**The exercise**
Check each line of the records below and collect those holding "More".

## BEGIN Raw records

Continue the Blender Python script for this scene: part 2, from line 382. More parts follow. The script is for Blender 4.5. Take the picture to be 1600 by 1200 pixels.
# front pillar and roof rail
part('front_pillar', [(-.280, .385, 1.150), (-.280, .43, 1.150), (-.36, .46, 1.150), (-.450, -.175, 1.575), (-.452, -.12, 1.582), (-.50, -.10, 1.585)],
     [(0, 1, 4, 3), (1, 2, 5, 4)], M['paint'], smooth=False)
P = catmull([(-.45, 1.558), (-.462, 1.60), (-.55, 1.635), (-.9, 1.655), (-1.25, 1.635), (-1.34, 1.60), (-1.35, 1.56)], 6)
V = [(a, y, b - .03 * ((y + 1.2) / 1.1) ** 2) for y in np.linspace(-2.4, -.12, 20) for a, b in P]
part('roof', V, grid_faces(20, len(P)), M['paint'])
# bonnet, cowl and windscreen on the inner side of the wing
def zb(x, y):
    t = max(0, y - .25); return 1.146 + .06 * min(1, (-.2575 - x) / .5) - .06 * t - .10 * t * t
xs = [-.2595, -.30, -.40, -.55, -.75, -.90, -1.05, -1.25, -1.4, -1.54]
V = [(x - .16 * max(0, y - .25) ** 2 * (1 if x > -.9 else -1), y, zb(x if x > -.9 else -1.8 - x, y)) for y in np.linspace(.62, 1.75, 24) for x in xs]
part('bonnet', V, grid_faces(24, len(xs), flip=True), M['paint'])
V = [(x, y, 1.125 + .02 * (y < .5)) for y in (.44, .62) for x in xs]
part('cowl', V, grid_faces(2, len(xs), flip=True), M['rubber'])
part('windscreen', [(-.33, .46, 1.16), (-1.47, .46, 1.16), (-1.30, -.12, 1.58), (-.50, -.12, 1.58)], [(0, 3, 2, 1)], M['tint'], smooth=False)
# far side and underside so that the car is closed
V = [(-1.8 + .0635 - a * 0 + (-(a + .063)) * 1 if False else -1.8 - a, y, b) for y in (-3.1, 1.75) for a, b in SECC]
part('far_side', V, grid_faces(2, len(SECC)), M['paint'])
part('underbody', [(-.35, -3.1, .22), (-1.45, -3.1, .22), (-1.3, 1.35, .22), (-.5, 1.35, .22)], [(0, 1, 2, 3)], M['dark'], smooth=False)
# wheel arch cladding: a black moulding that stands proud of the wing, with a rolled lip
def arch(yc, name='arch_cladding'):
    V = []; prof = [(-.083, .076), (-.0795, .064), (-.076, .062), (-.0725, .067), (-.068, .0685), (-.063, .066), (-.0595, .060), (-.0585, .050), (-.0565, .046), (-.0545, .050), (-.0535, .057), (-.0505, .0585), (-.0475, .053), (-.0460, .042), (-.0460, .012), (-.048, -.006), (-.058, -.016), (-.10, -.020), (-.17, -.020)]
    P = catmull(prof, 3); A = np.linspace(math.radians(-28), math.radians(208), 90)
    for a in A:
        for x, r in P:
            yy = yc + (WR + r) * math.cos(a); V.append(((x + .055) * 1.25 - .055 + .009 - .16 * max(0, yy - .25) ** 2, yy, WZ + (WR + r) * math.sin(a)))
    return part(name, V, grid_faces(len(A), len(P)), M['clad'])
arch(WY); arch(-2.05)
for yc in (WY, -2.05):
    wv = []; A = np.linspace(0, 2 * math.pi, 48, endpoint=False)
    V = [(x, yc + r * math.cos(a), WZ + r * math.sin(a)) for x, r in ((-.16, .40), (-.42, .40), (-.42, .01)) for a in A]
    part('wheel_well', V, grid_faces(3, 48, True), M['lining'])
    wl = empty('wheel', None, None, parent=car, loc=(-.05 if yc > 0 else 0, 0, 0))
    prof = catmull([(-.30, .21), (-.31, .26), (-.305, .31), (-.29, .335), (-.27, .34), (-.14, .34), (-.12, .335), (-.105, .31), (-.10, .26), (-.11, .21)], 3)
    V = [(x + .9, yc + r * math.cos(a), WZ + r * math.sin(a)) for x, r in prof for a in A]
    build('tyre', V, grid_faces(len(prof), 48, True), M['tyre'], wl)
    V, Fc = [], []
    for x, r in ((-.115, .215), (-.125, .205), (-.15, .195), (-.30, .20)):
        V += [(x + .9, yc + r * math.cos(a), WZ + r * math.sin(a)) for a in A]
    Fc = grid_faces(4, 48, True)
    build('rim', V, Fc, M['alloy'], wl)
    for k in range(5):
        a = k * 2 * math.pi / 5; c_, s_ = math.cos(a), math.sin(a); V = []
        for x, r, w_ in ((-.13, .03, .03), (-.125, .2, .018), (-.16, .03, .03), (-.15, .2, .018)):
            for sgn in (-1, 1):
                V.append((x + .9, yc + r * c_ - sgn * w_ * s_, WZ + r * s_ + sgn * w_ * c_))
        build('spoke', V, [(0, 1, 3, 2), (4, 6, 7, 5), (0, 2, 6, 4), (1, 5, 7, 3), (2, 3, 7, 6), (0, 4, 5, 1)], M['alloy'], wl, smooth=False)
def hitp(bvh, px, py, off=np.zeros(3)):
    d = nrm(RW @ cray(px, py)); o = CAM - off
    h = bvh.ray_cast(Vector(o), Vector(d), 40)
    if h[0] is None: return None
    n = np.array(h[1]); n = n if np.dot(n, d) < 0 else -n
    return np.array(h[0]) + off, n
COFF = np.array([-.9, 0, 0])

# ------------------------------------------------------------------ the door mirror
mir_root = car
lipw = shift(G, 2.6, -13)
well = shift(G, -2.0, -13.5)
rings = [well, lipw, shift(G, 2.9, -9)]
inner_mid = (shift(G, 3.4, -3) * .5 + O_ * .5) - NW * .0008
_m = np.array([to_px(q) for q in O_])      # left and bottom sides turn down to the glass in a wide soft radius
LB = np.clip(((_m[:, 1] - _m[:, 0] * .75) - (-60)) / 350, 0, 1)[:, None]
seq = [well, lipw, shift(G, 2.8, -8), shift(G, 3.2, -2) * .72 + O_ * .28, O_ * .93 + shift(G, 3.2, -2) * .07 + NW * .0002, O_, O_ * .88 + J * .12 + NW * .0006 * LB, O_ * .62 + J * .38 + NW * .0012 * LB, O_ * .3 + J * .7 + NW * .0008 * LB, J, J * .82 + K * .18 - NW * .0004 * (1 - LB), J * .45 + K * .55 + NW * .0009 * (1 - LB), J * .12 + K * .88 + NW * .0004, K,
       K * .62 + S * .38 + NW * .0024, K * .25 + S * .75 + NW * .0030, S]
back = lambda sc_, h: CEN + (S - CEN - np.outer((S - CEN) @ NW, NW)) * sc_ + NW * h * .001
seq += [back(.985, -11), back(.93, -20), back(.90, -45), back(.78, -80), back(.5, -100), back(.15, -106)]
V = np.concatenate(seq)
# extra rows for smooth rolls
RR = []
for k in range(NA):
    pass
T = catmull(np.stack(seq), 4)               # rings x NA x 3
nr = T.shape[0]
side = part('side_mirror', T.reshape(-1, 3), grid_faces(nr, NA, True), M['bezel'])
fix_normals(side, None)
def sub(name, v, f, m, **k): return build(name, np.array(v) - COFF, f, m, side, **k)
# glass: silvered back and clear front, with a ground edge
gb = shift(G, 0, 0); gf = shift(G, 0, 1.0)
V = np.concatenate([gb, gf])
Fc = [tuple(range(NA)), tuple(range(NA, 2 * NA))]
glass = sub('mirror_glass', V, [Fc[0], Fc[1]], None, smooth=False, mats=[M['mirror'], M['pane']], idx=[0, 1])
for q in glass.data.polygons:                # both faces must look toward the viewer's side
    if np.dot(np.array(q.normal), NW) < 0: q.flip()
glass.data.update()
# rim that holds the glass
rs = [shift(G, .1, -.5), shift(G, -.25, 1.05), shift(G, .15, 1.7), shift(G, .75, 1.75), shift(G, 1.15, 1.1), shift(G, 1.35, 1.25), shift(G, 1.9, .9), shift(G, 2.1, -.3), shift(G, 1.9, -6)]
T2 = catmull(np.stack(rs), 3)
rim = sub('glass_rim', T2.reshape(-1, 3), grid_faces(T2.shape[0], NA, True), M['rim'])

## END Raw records
## BEGIN Raw records

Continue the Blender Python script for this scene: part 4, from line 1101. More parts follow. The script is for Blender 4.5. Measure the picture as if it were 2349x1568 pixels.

## END Raw records

**The response**
Continue the Blender Python script for this scene: part 2, from line 382. More parts follow. The script is for Blender 4.5. Take the picture to be 1600 by 1200 pixels.
Continue the Blender Python script for this scene: part 4, from line 1101. More parts follow. The script is for Blender 4.5. Measure the picture as if it were 2349x1568 pixels.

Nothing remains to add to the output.